水道法改正の際望むいくつかの話

利用者とは誰か、といったら各地方自治体の住民であることは疑いようのない事実である。これを最重要なポイントとした上で、改正水道法について考えていきたいと思う。

まず水道とは。水道の三要素をご存じの方はそれほど多くはないだろう。
水道の三要素とは「水量、水質、水圧」である。水量とは通常の水需要において安定した給水が出来ることであり、災害などの緊急時においては住民の生活に支障のないように給水することである。
水質とは飲料水の供給という目的のため、安全で良質な水の確保ということである。そのため必要なのは水源水質の保全である。
水圧とは高所においても水圧の確保を行うため建築物の上層階においても水圧の確保により水の供給が出来ること、である。
これらは水道を学ぶ学生が必ず覚えることであり、水道を運営する側も必ず保たなければならない事項である。

今回の水道法改正によりコンセッション方式が導入されることになったが、この方式が上記の水道の三要素を満たさなければならないということについて危惧する意見があることは国会審議の中で出された意見からわかることである。またそれを満たすために必要なコストがかさんだ場合の水道料金の高騰による住民の生活への影響が不安視されている。

水道は誰しもが利用する住民の生活に必要なインフラである以上、不安視する意見はもっともなことであり、だからこそ今まで地方自治体が管理してきたものである。地方自治体が管理してきたものという理由は、先に書いた三要素を満たす水道を維持することが必須だったからであるわけで、先にそれを示した。

さて、水道法の改正が決まったわけであるが、今後各都道府県各市町村や水道に参画する民営の企業に対してどのような希望を求めるか、ということが重要であろうと考える。その際必要なことは、水道とはなんであるかということについて、自治体や運営主体の信念を高いまま維持することやさらに高く求めることであろう。

水道とは何であるか、を考えたときにそれは利益を得る手段ではないものだということを心に留めなければならない。今はウォーターサーバーやペットボトルなどで購入する方も増えているが、それでも水道はなくてはならず、いざというときには生死に関わるインフラとなることは言うまでもない。だからこそ地方自治体が管理し、水質などについて最重要視してきたわけである。
コストが下がりその結果利益が増えるということであれば言うことはないが、利用料金に上乗せするようなことがあるようなことはあってはならないことである。
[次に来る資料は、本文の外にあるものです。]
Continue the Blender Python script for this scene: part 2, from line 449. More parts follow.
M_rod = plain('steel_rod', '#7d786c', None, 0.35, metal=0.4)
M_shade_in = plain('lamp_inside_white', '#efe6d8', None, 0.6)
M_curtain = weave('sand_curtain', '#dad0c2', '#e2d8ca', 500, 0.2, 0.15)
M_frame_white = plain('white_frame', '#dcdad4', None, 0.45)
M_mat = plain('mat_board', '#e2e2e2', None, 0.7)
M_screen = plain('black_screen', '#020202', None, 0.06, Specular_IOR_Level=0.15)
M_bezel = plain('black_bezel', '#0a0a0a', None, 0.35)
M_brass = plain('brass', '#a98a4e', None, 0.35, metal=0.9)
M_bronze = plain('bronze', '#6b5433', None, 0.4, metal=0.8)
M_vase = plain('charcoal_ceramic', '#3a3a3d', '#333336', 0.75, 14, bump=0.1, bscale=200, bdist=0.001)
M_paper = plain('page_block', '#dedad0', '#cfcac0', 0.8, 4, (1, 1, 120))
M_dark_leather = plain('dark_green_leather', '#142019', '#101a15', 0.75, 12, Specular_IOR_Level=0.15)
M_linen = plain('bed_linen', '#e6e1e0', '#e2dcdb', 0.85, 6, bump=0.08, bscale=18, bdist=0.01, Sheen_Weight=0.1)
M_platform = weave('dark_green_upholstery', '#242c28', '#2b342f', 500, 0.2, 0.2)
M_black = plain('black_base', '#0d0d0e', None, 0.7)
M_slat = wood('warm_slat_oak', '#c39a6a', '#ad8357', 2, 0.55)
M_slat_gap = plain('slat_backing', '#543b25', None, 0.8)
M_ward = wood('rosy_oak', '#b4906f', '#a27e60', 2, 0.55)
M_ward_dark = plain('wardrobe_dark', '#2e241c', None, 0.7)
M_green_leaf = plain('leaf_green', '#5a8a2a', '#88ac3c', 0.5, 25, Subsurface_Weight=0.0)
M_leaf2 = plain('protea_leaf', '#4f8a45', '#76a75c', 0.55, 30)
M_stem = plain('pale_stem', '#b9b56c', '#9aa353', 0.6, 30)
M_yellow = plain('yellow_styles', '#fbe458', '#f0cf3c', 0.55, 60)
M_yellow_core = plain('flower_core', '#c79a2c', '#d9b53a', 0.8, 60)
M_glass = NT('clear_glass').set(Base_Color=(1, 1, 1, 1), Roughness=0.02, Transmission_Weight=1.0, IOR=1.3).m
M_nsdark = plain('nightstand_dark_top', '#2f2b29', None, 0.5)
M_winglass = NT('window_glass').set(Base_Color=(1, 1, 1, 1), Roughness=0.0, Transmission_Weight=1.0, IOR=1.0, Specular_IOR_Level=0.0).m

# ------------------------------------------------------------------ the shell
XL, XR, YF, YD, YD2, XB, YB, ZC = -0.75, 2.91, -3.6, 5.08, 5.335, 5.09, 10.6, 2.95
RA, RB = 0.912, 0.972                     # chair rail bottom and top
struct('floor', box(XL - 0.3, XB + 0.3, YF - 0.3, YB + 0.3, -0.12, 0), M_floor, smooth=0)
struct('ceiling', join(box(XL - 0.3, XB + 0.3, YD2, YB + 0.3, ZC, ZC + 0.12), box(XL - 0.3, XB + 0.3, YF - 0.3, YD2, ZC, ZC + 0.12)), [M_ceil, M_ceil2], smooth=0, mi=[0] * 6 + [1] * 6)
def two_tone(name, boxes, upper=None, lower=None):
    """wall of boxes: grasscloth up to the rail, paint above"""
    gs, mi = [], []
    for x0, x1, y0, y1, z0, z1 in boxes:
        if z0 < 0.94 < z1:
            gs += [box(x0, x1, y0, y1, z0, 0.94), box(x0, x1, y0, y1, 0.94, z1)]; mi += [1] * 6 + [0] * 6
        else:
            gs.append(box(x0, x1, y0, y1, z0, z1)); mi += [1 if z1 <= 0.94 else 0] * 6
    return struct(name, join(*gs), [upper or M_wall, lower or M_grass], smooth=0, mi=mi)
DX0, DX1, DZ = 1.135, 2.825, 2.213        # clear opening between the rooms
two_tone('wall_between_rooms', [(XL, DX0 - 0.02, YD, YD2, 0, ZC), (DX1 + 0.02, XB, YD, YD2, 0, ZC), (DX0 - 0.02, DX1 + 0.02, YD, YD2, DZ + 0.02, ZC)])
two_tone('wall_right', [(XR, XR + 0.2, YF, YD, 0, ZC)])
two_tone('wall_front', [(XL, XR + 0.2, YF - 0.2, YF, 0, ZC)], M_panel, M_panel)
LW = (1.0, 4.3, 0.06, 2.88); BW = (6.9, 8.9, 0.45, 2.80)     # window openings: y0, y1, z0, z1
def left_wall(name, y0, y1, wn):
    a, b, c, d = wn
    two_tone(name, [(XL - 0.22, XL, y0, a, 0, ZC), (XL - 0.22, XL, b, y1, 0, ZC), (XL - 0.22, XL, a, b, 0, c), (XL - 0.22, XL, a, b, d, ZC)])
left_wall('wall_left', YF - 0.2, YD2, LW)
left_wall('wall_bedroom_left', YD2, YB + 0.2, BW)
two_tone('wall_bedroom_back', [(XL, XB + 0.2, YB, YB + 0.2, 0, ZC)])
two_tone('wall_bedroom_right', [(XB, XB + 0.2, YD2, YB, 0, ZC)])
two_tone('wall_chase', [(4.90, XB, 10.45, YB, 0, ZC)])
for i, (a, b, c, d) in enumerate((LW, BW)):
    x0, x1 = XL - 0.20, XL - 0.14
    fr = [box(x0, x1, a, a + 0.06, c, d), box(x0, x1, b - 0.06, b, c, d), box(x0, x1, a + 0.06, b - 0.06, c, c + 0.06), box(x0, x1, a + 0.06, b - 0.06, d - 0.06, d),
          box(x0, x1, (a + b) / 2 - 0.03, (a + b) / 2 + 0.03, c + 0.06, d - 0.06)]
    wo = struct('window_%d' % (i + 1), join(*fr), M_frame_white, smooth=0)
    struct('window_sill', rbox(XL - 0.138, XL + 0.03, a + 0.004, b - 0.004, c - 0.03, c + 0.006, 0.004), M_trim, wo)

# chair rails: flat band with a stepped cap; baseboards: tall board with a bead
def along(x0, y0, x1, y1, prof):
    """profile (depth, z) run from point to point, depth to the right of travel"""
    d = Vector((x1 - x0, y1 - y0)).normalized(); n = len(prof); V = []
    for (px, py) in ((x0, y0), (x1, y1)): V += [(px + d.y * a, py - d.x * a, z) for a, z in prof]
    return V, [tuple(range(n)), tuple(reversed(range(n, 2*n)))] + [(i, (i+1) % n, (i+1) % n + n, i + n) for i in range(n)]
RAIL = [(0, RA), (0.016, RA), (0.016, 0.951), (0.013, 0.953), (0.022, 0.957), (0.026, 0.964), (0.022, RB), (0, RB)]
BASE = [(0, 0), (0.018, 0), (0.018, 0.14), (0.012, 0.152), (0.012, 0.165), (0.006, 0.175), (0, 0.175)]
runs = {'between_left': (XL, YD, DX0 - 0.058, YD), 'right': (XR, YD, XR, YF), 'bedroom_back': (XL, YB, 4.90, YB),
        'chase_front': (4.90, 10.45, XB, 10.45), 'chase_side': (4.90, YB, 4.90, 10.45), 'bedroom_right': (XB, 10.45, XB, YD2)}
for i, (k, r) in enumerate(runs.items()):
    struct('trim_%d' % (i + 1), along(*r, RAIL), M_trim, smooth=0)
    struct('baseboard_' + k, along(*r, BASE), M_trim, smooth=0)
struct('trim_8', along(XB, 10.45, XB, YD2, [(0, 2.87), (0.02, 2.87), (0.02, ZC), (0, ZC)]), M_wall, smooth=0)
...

法令の改定で悪くなることは、あってはならない。

数日前我が家の近くで水道工事を行っていた。その際、注意深く見ていたときに水質の調査を行っていた。この姿勢は水道法の改正によっても必要な意識であり、最初に述べた水道法の改正においても、運営するのが企業になっても保ちつづけなければならない。そしてそれは市民の生活を守りつつ、負担にならないようにしなければならない。
水道法の改正により私が考える必要なことはそれである。地方自治体が行ってきた水道事業、安定して水質を保ったまま水道インフラを守ることは責務であり、それが出来る法令でなくてはならない。今後も議論する部分は国や地方自治体で出てくると考えられるが、その際には「水道事業において変化してはならないところは何か」ということを考えていただきたいと思う。水道インフラの法令が変化しても住民の生活に直結する以上、住民が接する水量・水質・水圧の劣化はあってはならないことであるし、日本における水道保全も含めた水道技術の継承やまた水道料金が現在より高額になることは避けなければならない。これらは住民も含め水道に関わる方ほとんどすべての方が気にしていることであるので、それを記しておきたい。

各地方自治体が維持してきた水道設備は日本の地方自治体の誇りであり、日本における自治体サービスの高度なレベルを体外的に示してきた事例の一つといえよう。このことを忘れずに新たな段階へ進む水道がより良くなることを願って締めたいと思う。